— Start of INPUT —

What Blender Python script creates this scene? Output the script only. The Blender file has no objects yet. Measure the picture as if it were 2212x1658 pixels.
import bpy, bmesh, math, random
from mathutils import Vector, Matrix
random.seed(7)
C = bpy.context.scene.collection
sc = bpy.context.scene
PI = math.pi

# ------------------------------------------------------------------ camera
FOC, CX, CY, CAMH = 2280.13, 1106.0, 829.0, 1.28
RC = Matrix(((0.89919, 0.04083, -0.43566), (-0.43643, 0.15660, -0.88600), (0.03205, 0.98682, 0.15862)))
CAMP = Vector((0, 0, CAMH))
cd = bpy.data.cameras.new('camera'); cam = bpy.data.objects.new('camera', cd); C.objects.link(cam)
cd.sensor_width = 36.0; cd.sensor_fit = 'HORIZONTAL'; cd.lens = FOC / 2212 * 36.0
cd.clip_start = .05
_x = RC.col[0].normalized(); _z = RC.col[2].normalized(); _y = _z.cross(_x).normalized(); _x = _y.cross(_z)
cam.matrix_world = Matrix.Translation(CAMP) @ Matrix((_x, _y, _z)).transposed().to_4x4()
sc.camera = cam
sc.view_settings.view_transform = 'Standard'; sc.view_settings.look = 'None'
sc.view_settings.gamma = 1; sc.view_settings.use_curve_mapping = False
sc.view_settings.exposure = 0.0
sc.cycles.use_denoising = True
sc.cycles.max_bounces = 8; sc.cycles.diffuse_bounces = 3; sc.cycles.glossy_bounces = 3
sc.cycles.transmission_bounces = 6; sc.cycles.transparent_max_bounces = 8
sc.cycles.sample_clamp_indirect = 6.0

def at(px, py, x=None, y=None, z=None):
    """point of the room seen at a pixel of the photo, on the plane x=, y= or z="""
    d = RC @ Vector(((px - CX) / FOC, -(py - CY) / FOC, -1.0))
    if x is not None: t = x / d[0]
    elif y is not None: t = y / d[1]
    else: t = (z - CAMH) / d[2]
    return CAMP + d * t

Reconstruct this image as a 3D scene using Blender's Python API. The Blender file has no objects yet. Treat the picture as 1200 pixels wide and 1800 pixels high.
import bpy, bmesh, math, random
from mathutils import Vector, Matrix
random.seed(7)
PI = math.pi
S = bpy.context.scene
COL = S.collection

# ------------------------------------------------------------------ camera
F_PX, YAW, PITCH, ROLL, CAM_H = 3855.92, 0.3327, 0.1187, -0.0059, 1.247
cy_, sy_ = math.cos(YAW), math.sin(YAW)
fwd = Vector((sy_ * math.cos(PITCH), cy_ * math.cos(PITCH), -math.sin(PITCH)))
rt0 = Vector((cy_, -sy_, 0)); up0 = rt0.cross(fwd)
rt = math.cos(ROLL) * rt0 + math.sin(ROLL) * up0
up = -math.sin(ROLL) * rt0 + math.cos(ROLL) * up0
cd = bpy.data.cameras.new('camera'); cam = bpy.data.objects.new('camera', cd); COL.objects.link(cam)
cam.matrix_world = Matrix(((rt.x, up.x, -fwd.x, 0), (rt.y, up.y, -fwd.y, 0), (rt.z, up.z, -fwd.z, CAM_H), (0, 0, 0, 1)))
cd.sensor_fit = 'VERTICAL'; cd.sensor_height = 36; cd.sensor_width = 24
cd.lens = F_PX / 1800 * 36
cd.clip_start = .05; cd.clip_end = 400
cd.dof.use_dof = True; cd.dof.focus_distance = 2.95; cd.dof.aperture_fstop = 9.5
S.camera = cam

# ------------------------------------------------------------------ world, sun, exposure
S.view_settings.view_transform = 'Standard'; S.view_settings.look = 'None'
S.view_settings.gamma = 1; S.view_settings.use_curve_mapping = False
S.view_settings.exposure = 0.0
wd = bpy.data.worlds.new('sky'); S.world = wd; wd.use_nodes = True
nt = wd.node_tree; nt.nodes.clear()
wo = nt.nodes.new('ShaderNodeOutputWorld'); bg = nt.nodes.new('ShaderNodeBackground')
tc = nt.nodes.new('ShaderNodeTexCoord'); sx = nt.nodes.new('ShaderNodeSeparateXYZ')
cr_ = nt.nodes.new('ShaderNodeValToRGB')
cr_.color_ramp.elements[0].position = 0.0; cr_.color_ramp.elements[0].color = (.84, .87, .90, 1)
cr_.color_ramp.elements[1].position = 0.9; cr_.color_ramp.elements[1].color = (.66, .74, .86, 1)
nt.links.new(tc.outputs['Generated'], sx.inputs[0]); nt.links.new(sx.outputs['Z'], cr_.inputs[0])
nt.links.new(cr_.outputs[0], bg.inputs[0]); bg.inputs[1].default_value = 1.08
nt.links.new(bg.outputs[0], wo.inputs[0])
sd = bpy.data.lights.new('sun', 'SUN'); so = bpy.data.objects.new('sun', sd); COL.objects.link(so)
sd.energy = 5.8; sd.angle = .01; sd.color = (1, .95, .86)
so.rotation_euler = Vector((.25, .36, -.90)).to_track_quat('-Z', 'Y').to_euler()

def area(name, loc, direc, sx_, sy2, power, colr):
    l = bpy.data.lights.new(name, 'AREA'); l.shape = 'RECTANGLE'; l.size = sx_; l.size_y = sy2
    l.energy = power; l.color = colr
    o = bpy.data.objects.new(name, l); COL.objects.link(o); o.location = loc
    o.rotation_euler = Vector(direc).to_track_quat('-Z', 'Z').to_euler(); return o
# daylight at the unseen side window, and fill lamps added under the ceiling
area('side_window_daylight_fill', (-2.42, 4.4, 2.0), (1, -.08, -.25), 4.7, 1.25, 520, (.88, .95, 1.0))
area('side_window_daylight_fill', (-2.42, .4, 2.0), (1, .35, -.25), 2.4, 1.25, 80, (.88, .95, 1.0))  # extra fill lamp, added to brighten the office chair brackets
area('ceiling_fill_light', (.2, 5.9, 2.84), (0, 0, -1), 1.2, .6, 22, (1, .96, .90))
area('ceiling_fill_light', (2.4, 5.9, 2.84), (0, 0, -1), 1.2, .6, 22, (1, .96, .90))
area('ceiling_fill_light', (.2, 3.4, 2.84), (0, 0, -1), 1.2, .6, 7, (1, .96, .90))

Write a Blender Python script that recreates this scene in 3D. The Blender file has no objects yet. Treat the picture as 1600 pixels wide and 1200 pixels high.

— End of INPUT —

▶ **TASK DIRECTIONS**
Copy out all of the lines above exactly.

▶ **SOLUTION FOR THIS EXERCISE**
What Blender Python script creates this scene? Output the script only. The Blender file has no objects yet. Measure the picture as if it were 2212x1658 pixels.
import bpy, bmesh, math, random
from mathutils import Vector, Matrix
random.seed(7)
C = bpy.context.scene.collection
sc = bpy.context.scene
PI = math.pi

# ------------------------------------------------------------------ camera
FOC, CX, CY, CAMH = 2280.13, 1106.0, 829.0, 1.28
RC = Matrix(((0.89919, 0.04083, -0.43566), (-0.43643, 0.15660, -0.88600), (0.03205, 0.98682, 0.15862)))
CAMP = Vector((0, 0, CAMH))
cd = bpy.data.cameras.new('camera'); cam = bpy.data.objects.new('camera', cd); C.objects.link(cam)
cd.sensor_width = 36.0; cd.sensor_fit = 'HORIZONTAL'; cd.lens = FOC / 2212 * 36.0
cd.clip_start = .05
_x = RC.col[0].normalized(); _z = RC.col[2].normalized(); _y = _z.cross(_x).normalized(); _x = _y.cross(_z)
cam.matrix_world = Matrix.Translation(CAMP) @ Matrix((_x, _y, _z)).transposed().to_4x4()
sc.camera = cam
sc.view_settings.view_transform = 'Standard'; sc.view_settings.look = 'None'
sc.view_settings.gamma = 1; sc.view_settings.use_curve_mapping = False
sc.view_settings.exposure = 0.0
sc.cycles.use_denoising = True
sc.cycles.max_bounces = 8; sc.cycles.diffuse_bounces = 3; sc.cycles.glossy_bounces = 3
sc.cycles.transmission_bounces = 6; sc.cycles.transparent_max_bounces = 8
sc.cycles.sample_clamp_indirect = 6.0

def at(px, py, x=None, y=None, z=None):
    """point of the room seen at a pixel of the photo, on the plane x=, y= or z="""
    d = RC @ Vector(((px - CX) / FOC, -(py - CY) / FOC, -1.0))
    if x is not None: t = x / d[0]
    elif y is not None: t = y / d[1]
    else: t = (z - CAMH) / d[2]
    return CAMP + d * t

Reconstruct this image as a 3D scene using Blender's Python API. The Blender file has no objects yet. Treat the picture as 1200 pixels wide and 1800 pixels high.
import bpy, bmesh, math, random
from mathutils import Vector, Matrix
random.seed(7)
PI = math.pi
S = bpy.context.scene
COL = S.collection

# ------------------------------------------------------------------ camera
F_PX, YAW, PITCH, ROLL, CAM_H = 3855.92, 0.3327, 0.1187, -0.0059, 1.247
cy_, sy_ = math.cos(YAW), math.sin(YAW)
fwd = Vector((sy_ * math.cos(PITCH), cy_ * math.cos(PITCH), -math.sin(PITCH)))
rt0 = Vector((cy_, -sy_, 0)); up0 = rt0.cross(fwd)
rt = math.cos(ROLL) * rt0 + math.sin(ROLL) * up0
up = -math.sin(ROLL) * rt0 + math.cos(ROLL) * up0
cd = bpy.data.cameras.new('camera'); cam = bpy.data.objects.new('camera', cd); COL.objects.link(cam)
cam.matrix_world = Matrix(((rt.x, up.x, -fwd.x, 0), (rt.y, up.y, -fwd.y, 0), (rt.z, up.z, -fwd.z, CAM_H), (0, 0, 0, 1)))
cd.sensor_fit = 'VERTICAL'; cd.sensor_height = 36; cd.sensor_width = 24
cd.lens = F_PX / 1800 * 36
cd.clip_start = .05; cd.clip_end = 400
cd.dof.use_dof = True; cd.dof.focus_distance = 2.95; cd.dof.aperture_fstop = 9.5
S.camera = cam

# ------------------------------------------------------------------ world, sun, exposure
S.view_settings.view_transform = 'Standard'; S.view_settings.look = 'None'
S.view_settings.gamma = 1; S.view_settings.use_curve_mapping = False
S.view_settings.exposure = 0.0
wd = bpy.data.worlds.new('sky'); S.world = wd; wd.use_nodes = True
nt = wd.node_tree; nt.nodes.clear()
wo = nt.nodes.new('ShaderNodeOutputWorld'); bg = nt.nodes.new('ShaderNodeBackground')
tc = nt.nodes.new('ShaderNodeTexCoord'); sx = nt.nodes.new('ShaderNodeSeparateXYZ')
cr_ = nt.nodes.new('ShaderNodeValToRGB')
cr_.color_ramp.elements[0].position = 0.0; cr_.color_ramp.elements[0].color = (.84, .87, .90, 1)
cr_.color_ramp.elements[1].position = 0.9; cr_.color_ramp.elements[1].color = (.66, .74, .86, 1)
nt.links.new(tc.outputs['Generated'], sx.inputs[0]); nt.links.new(sx.outputs['Z'], cr_.inputs[0])
nt.links.new(cr_.outputs[0], bg.inputs[0]); bg.inputs[1].default_value = 1.08
nt.links.new(bg.outputs[0], wo.inputs[0])
sd = bpy.data.lights.new('sun', 'SUN'); so = bpy.data.objects.new('sun', sd); COL.objects.link(so)
sd.energy = 5.8; sd.angle = .01; sd.color = (1, .95, .86)
so.rotation_euler = Vector((.25, .36, -.90)).to_track_quat('-Z', 'Y').to_euler()

def area(name, loc, direc, sx_, sy2, power, colr):
    l = bpy.data.lights.new(name, 'AREA'); l.shape = 'RECTANGLE'; l.size = sx_; l.size_y = sy2
    l.energy = power; l.color = colr
    o = bpy.data.objects.new(name, l); COL.objects.link(o); o.location = loc
    o.rotation_euler = Vector(direc).to_track_quat('-Z', 'Z').to_euler(); return o
# daylight at the unseen side window, and fill lamps added under the ceiling
area('side_window_daylight_fill', (-2.42, 4.4, 2.0), (1, -.08, -.25), 4.7, 1.25, 520, (.88, .95, 1.0))
area('side_window_daylight_fill', (-2.42, .4, 2.0), (1, .35, -.25), 2.4, 1.25, 80, (.88, .95, 1.0))  # extra fill lamp, added to brighten the office chair brackets
area('ceiling_fill_light', (.2, 5.9, 2.84), (0, 0, -1), 1.2, .6, 22, (1, .96, .90))
area('ceiling_fill_light', (2.4, 5.9, 2.84), (0, 0, -1), 1.2, .6, 22, (1, .96, .90))
area('ceiling_fill_light', (.2, 3.4, 2.84), (0, 0, -1), 1.2, .6, 7, (1, .96, .90))

Write a Blender Python script that recreates this scene in 3D. The Blender file has no objects yet. Treat the picture as 1600 pixels wide and 1200 pixels high.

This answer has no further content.